New Media Art and Canonization: A Round-Robin Conversation

Re-envisioning the Contemporary Art Canon bookcover

Charlotte, together with Mark Daniels, Axel Lapp, Addie Wagenknecht participated in the interviews led by Sarah Cook with Karin de Wild to talk about new media art and art historical canonisation.

In keeping with the fluid, dynamic and endlessly over-written history of new media art, the conversation was not a roundtable but a round-robin series of interviews, undertaken during one 24-hour period, via Skype, in which each conversation was immediately (live-) transcribed (online) and then read by the following interviewee prior to their interview.

Re-envisioning the Contemporary Art Canon: Perspectives in a Global World seeks to dissect and interrogate the nature of the present-day art field, which has experienced dramatic shifts in the past 50 years.

In discussions of the canon of art history, the notion of ‘inclusiveness’, both at the level of rhetoric and as a desired practice is on the rise and gradually replacing talk of ‘exclusion’, which dominated critiques of the canon up until two decades ago. The art field has dramatically, if insufficiently, changed in the half-century since the first protests and critiques of the exclusion of ‘others’ from the art canon.

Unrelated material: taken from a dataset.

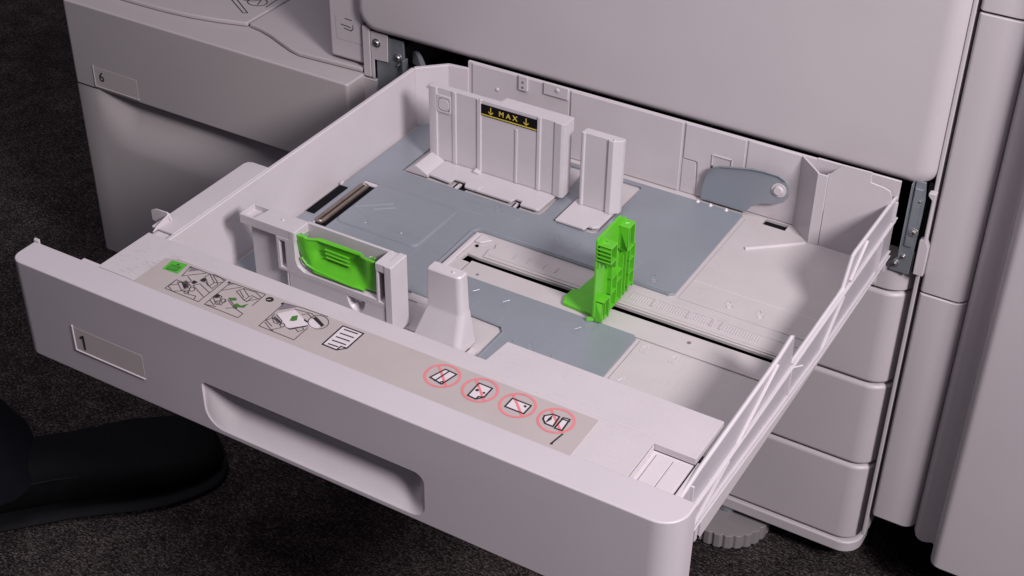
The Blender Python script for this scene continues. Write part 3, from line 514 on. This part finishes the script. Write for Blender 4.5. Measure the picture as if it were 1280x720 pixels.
poly('black_pad', 'black', dr, [(.0938,.2600),(.1030,.2600),(.1030,.3135),(.0938,.3135)], 'z', FL, FL+.0008, bevel=.0003)
box('pad_slot_rim', 'tray', dr, .0925, .0945, .3140, .3190, -.0660, -.0630, bevel=.0004)
box('slot_liner', 'tray', dr, .1090, .1112, .2480, .3340, -.0690, -.0655, bevel=.0004)
box('slot_liner', 'tray', dr, .1112, .1245, .3290, .3338, -.0690, -.0655, bevel=.0004)
box('slot_floor', 'void', dr, .1095, .1245, .2480, .3335, -.0671, -.0669, bevel=0)
rod = [(.1150+.0028*math.cos(R(a)), y_+.0028*math.sin(R(a)), -.0642) for y_, aa in ((.3225, range(0, 181, 30)), (.2540, range(180, 361, 30))) for a in aa]
MB().tube(rod, .0021, 10, True).obj('wire_loop', 'rod', dr)
MB().cyl((.1172,.3225,-.0640),'z',.0018,.0024,12,.0008).obj('rivet','screw',dr)
# ---- bracket bent up from the plate with its rivet
br = [(.3965,-.0640),(.3965,-.0520),(.4000,-.0365),(.4060,-.0275),(.4130,-.0238),(.4434,-.0170),(.4560,-.0158),(.4700,-.0160),(.4770,-.0192),(.4812,-.0255),(.4815,-.0345),(.4765,-.0425),(.4690,-.0465),(.4560,-.0500),(.4470,-.0560),(.4425,-.0640)]
bk = poly('pivot_bracket', 'plate', dr, br, 'y', .4700, .4716, bevel=.0006)
poly('bracket_edge', 'plate', dr, [(a*1.0, b_+.0012) for a, b_ in br[2:9]] + [(a, b_) for a, b_ in reversed(br[2:9])], 'y', .4680, .4701, bevel=.0003)
mb = MB(); mb.cyl((.4715,.4700,-.0302),'y',.0072,-.0008,24).cyl((.4715,.4692,-.0302),'y',.0048,-.0022,20,.0040); mb.obj('rivet','tray',bk,.0003)
for x in (.3960,.4090,.4250):
    MB().cyl((x,.4660,FL),'z',.0022,.0020,10,.0008).obj('bend_pip','tray',dr)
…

With increased globalization and shifting geopolitics, the art field is expanding beyond its Euro-American focus, as is particularly evident in the large-scale international biennales now held all over the globe. Are canons and counter-canons still relevant? Can they be re-envisioned rather than merely revised? Following an introduction that discusses these issues, thirteen newly commissioned essays present case studies of consecration in the contemporary art field, and three commissioned discussions present diverse positions on issues of the canon and consecration processes today.